SET TASK:
Copy every entry word for word. Skip the pictures.

SUPPLIED RECORDS:
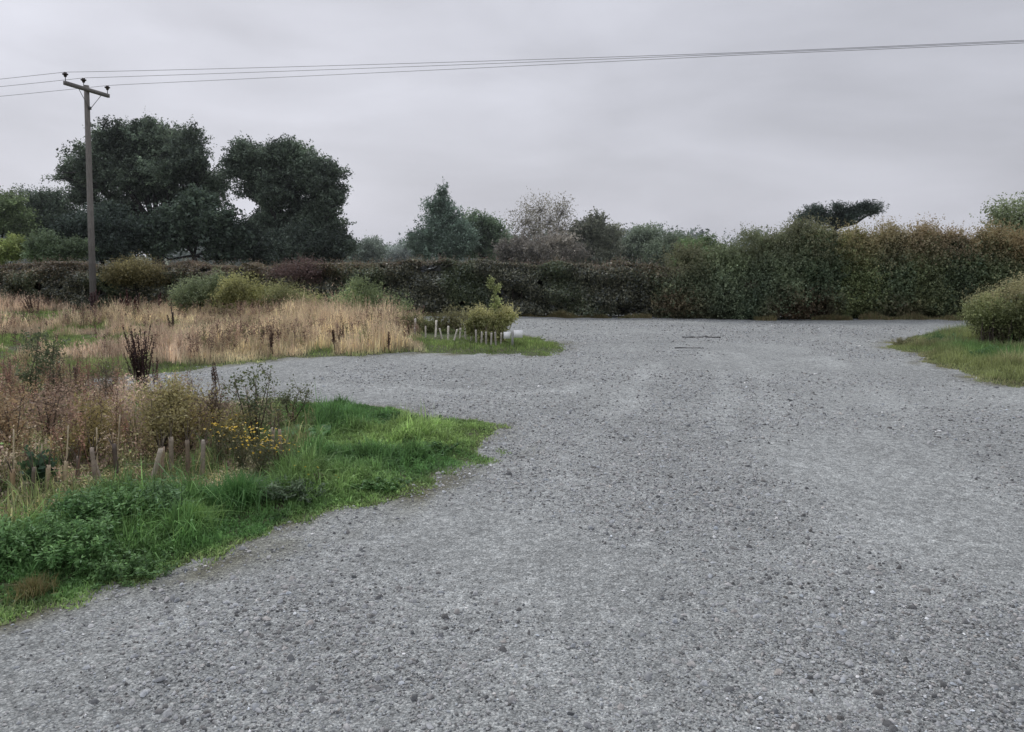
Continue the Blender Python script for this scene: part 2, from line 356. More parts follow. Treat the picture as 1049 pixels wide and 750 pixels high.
def put(p, hf): return np.column_stack([p, over(hf)(p)])
def pixof(p):   # ground point -> photo column/row, used only to look up which growth stands there
    z = np.zeros(len(p)); y = p[:, 1] * cp + CAMH * sp; u = 524.5 + F * p[:, 0] / y; v = V0 + F * (CAMH * cp - p[:, 1] * sp) / y; return u, v

# near verge: green grass band, scrubby brown growth behind it
p = sample(950000, -7.5, .6, 3.2, 12); wgt = np.clip(5.5 / p[:, 1], .25, 1) ** 1.4; p = p[R.uniform(0, 1, len(p)) < wgt]
d, _ = h_near(p)
p, d = p[d > -.03], d[d > -.03]
u, v = pixof(p)
# line (photo rows) that parts the grass verge from the brown scrub
vline = np.interp(u, [-50, 0, 60, 120, 190, 240, 300, 345, 420], [575, 562, 540, 528, 515, 508, 485, 440, 380])
grn = smooth((v - vline) / 14 + .5 * vn(p, 2.5, 51), -1, 1) * smooth(sdist(p, near_pg), -1, .2)
grn = np.maximum(grn, smooth(u, 300, 350)); 
keep = R.uniform(0, 1, len(p)) < np.where(grn > .5, smooth(d, -.05, .35) * .9 + .12, .10)
p, d, grn, u, v = p[keep], d[keep], grn[keep], u[keep], v[keep]
clump = vn(p, 3.2, 52); cl2 = vn(p, 9, 53)
tall = smooth(d, .1, .9); h = (.025 + .075 * tall * (1 + .55 * clump + .45 * cl2).clip(.15, 2.4)) * np.exp(R.normal(0, .25, len(p)))
h *= np.where(u > 330, .75, 1.0)
ca = cellr(p, .09, 31); h *= (.6 + .8 * ca); yel = np.clip(.22 + .4 * vn(p, 2.0, 54) + .7 * (1 - smooth(d, 0, .35)), 0, 1)
c = mixc((.09, .185, .06), (.20, .29, .10), yel); c = mixc(c, (.26, .22, .12), np.where(grn > .5, .06 + .25 * (1 - smooth(d, 0, .25)), .7) * R.uniform(0, 1.3, len(p)))
c = c * np.exp(R.normal(0, .22, len(p)))[:, None] * (.75 + .5 * cellr(p, .13, 32))[:, None]
acc = Acc(); kk = (cellr(p, .055, 41) > .22) | (d < .3); acc.blades(put(p, h_near)[kk], h[kk] * R.uniform(.7, 1.35, kk.sum()), (.004 + .004 * R.uniform(0, 1, len(p)) + .0005 * p[:, 1])[kk], c[kk] * np.exp(R.normal(0, .18, kk.sum()))[:, None], .75)
# broad clover-like leaves low in the sward
k = R.uniform(0, 1, len(p)) < .16 * (grn > .5); q = put(p[k], h_near); q[:, 2] += h[k] * R.uniform(.3, .85, k.sum())
acc.leaves(q, R.uniform(.012, .028, k.sum()), c[k] * .95, .5, .8)
tag(acc.build('verge_grass', M_grass), 'lush green grass verge curving into the gravel', 'grass', kind='stuff')

# brown undergrowth mass behind the verge
p = sample(160000, -9.5, -1.0, 5.2, 12.6); d = sdist(p, near_pg); u, v = pixof(p)
vline = np.interp(u, [-50, 0, 60, 120, 190, 240, 300, 345, 420], [575, 562, 540, 528, 515, 508, 485, 440, 380])
m = (d > .1) & (v < vline - 4) & (u < 330); p, u, v, vline = p[m], u[m], v[m], vline[m]
cl = vn(p, 1.7, 61); c2 = vn(p, 4.5, 62); base = put(p, h_near)
hh = (.20 + .12 * cl + .07 * c2).clip(.05, .5) * smooth(vline - v, 4, 45).clip(.25, 1) * np.where(u > 215, .45, 1) * smooth(v, 392, 450).clip(.22, 1) * (1 - .45 * smooth(v - vline, -60, -30))
cA = cellr(p, .22, 15); cB = cellr(p, .5, 16); hh *= (.45 + .9 * cA); pal = np.array([(.37, .30, .22), (.29, .22, .17), (.24, .24, .12), (.42, .36, .26), (.13, .20, .075), (.32, .24, .20)])
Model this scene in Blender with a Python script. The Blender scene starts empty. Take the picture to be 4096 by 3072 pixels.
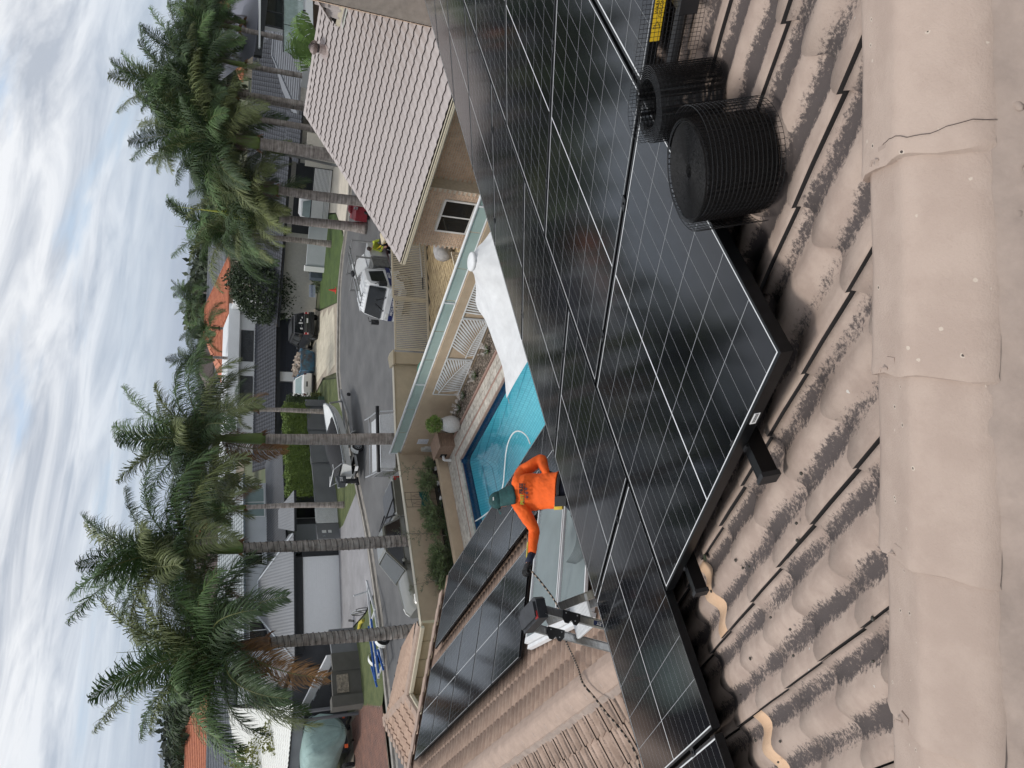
import bpy, bmesh, math, random
import numpy as np
from mathutils import Matrix, Vector
R = math.radians
random.seed(7)
SC = bpy.context.scene
COL = SC.collection
# ---------------------------------------------------------------- camera (x = along the house eave, y = towards the street)
EYE = Vector((0, 0, 8.7))
_yaw = math.atan2(.615, .7885); _p = math.atan(1263/2960); _ro = R(2.25)
_T = Matrix.Rotation(-_yaw, 3, 'Z')
_R0 = _T @ Vector((1, 0, 0)); _F = _T @ Vector((0, math.cos(_p), -math.sin(_p))); _U0 = _T @ Vector((0, math.sin(_p), math.cos(_p)))
_Rr = math.cos(_ro)*_R0 + math.sin(_ro)*_U0; _Uu = -math.sin(_ro)*_R0 + math.cos(_ro)*_U0
cam = bpy.data.cameras.new('camera'); camo = bpy.data.objects.new('camera', cam); COL.objects.link(camo)
cam.sensor_width = 36; cam.sensor_fit = 'HORIZONTAL'; cam.lens = 2960/4096*36; cam.clip_start = .05; cam.clip_end = 30000
_X, _Y, _Z = -_Uu, _Rr, -_F
camo.matrix_world = Matrix(((_X.x, _Y.x, _Z.x, EYE.x), (_X.y, _Y.y, _Z.y, EYE.y), (_X.z, _Y.z, _Z.z, EYE.z), (0, 0, 0, 1)))
SC.camera = camo
# ---------------------------------------------------------------- sky and sun
SUN_EL, SUN_AZ = R(58), R(150)      # azimuth of the sun in house axes, measured from +x towards +y
w = bpy.data.worlds.new('World'); SC.world = w; w.use_nodes = True
nt = w.node_tree; N = nt.nodes; L = nt.links; N.clear()
out = N.new('ShaderNodeOutputWorld'); bg = N.new('ShaderNodeBackground'); bg.inputs[1].default_value = .1
sky = N.new('ShaderNodeTexSky'); sky.sky_type = 'NISHITA'; sky.sun_disc = False; sky.sun_elevation = SUN_EL
sky.sun_rotation = math.pi/2 - SUN_AZ; sky.air_density = 1.3; sky.dust_density = 1.5; sky.ozone_density = 1.2
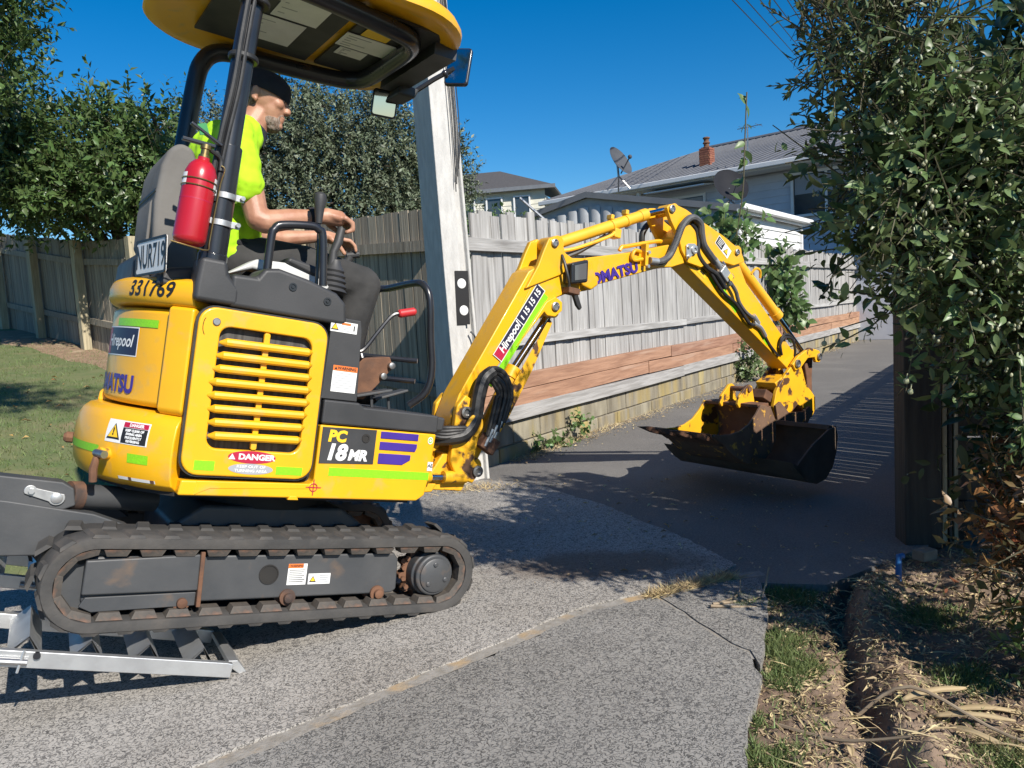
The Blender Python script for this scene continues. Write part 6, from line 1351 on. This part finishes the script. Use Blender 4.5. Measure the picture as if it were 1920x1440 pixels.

TASK OUTPUT:
Continue the Blender Python script for this scene: part 2, from line 356. More parts follow. Treat the picture as 1049 pixels wide and 750 pixels high.
def put(p, hf): return np.column_stack([p, over(hf)(p)])
def pixof(p):   # ground point -> photo column/row, used only to look up which growth stands there
    z = np.zeros(len(p)); y = p[:, 1] * cp + CAMH * sp; u = 524.5 + F * p[:, 0] / y; v = V0 + F * (CAMH * cp - p[:, 1] * sp) / y; return u, v

# near verge: green grass band, scrubby brown growth behind it
p = sample(950000, -7.5, .6, 3.2, 12); wgt = np.clip(5.5 / p[:, 1], .25, 1) ** 1.4; p = p[R.uniform(0, 1, len(p)) < wgt]
d, _ = h_near(p)
p, d = p[d > -.03], d[d > -.03]
u, v = pixof(p)
# line (photo rows) that parts the grass verge from the brown scrub
vline = np.interp(u, [-50, 0, 60, 120, 190, 240, 300, 345, 420], [575, 562, 540, 528, 515, 508, 485, 440, 380])
grn = smooth((v - vline) / 14 + .5 * vn(p, 2.5, 51), -1, 1) * smooth(sdist(p, near_pg), -1, .2)
grn = np.maximum(grn, smooth(u, 300, 350)); 
keep = R.uniform(0, 1, len(p)) < np.where(grn > .5, smooth(d, -.05, .35) * .9 + .12, .10)
p, d, grn, u, v = p[keep], d[keep], grn[keep], u[keep], v[keep]
clump = vn(p, 3.2, 52); cl2 = vn(p, 9, 53)
tall = smooth(d, .1, .9); h = (.025 + .075 * tall * (1 + .55 * clump + .45 * cl2).clip(.15, 2.4)) * np.exp(R.normal(0, .25, len(p)))
h *= np.where(u > 330, .75, 1.0)
ca = cellr(p, .09, 31); h *= (.6 + .8 * ca); yel = np.clip(.22 + .4 * vn(p, 2.0, 54) + .7 * (1 - smooth(d, 0, .35)), 0, 1)
c = mixc((.09, .185, .06), (.20, .29, .10), yel); c = mixc(c, (.26, .22, .12), np.where(grn > .5, .06 + .25 * (1 - smooth(d, 0, .25)), .7) * R.uniform(0, 1.3, len(p)))
c = c * np.exp(R.normal(0, .22, len(p)))[:, None] * (.75 + .5 * cellr(p, .13, 32))[:, None]
acc = Acc(); kk = (cellr(p, .055, 41) > .22) | (d < .3); acc.blades(put(p, h_near)[kk], h[kk] * R.uniform(.7, 1.35, kk.sum()), (.004 + .004 * R.uniform(0, 1, len(p)) + .0005 * p[:, 1])[kk], c[kk] * np.exp(R.normal(0, .18, kk.sum()))[:, None], .75)
# broad clover-like leaves low in the sward
k = R.uniform(0, 1, len(p)) < .16 * (grn > .5); q = put(p[k], h_near); q[:, 2] += h[k] * R.uniform(.3, .85, k.sum())
acc.leaves(q, R.uniform(.012, .028, k.sum()), c[k] * .95, .5, .8)
tag(acc.build('verge_grass', M_grass), 'lush green grass verge curving into the gravel', 'grass', kind='stuff')

# brown undergrowth mass behind the verge
p = sample(160000, -9.5, -1.0, 5.2, 12.6); d = sdist(p, near_pg); u, v = pixof(p)
vline = np.interp(u, [-50, 0, 60, 120, 190, 240, 300, 345, 420], [575, 562, 540, 528, 515, 508, 485, 440, 380])
m = (d > .1) & (v < vline - 4) & (u < 330); p, u, v, vline = p[m], u[m], v[m], vline[m]
cl = vn(p, 1.7, 61); c2 = vn(p, 4.5, 62); base = put(p, h_near)
hh = (.20 + .12 * cl + .07 * c2).clip(.05, .5) * smooth(vline - v, 4, 45).clip(.25, 1) * np.where(u > 215, .45, 1) * smooth(v, 392, 450).clip(.22, 1) * (1 - .45 * smooth(v - vline, -60, -30))
cA = cellr(p, .22, 15); cB = cellr(p, .5, 16); hh *= (.45 + .9 * cA); pal = np.array([(.37, .30, .22), (.29, .22, .17), (.24, .24, .12), (.42, .36, .26), (.13, .20, .075), (.32, .24, .20)])
Model this scene in Blender with a Python script. The Blender scene starts empty. Take the picture to be 4096 by 3072 pixels.
import bpy, bmesh, math, random
import numpy as np
from mathutils import Matrix, Vector
R = math.radians
random.seed(7)
SC = bpy.context.scene
COL = SC.collection
# ---------------------------------------------------------------- camera (x = along the house eave, y = towards the street)
EYE = Vector((0, 0, 8.7))
_yaw = math.atan2(.615, .7885); _p = math.atan(1263/2960); _ro = R(2.25)
_T = Matrix.Rotation(-_yaw, 3, 'Z')
_R0 = _T @ Vector((1, 0, 0)); _F = _T @ Vector((0, math.cos(_p), -math.sin(_p))); _U0 = _T @ Vector((0, math.sin(_p), math.cos(_p)))
_Rr = math.cos(_ro)*_R0 + math.sin(_ro)*_U0; _Uu = -math.sin(_ro)*_R0 + math.cos(_ro)*_U0
cam = bpy.data.cameras.new('camera'); camo = bpy.data.objects.new('camera', cam); COL.objects.link(camo)
cam.sensor_width = 36; cam.sensor_fit = 'HORIZONTAL'; cam.lens = 2960/4096*36; cam.clip_start = .05; cam.clip_end = 30000
_X, _Y, _Z = -_Uu, _Rr, -_F
camo.matrix_world = Matrix(((_X.x, _Y.x, _Z.x, EYE.x), (_X.y, _Y.y, _Z.y, EYE.y), (_X.z, _Y.z, _Z.z, EYE.z), (0, 0, 0, 1)))
SC.camera = camo
# ---------------------------------------------------------------- sky and sun
SUN_EL, SUN_AZ = R(58), R(150)      # azimuth of the sun in house axes, measured from +x towards +y
w = bpy.data.worlds.new('World'); SC.world = w; w.use_nodes = True
nt = w.node_tree; N = nt.nodes; L = nt.links; N.clear()
out = N.new('ShaderNodeOutputWorld'); bg = N.new('ShaderNodeBackground'); bg.inputs[1].default_value = .1
sky = N.new('ShaderNodeTexSky'); sky.sky_type = 'NISHITA'; sky.sun_disc = False; sky.sun_elevation = SUN_EL
sky.sun_rotation = math.pi/2 - SUN_AZ; sky.air_density = 1.3; sky.dust_density = 1.5; sky.ozone_density = 1.2
The Blender Python script for this scene continues. Write part 6, from line 1351 on. This part finishes the script. Use Blender 4.5. Measure the picture as if it were 1920x1440 pixels.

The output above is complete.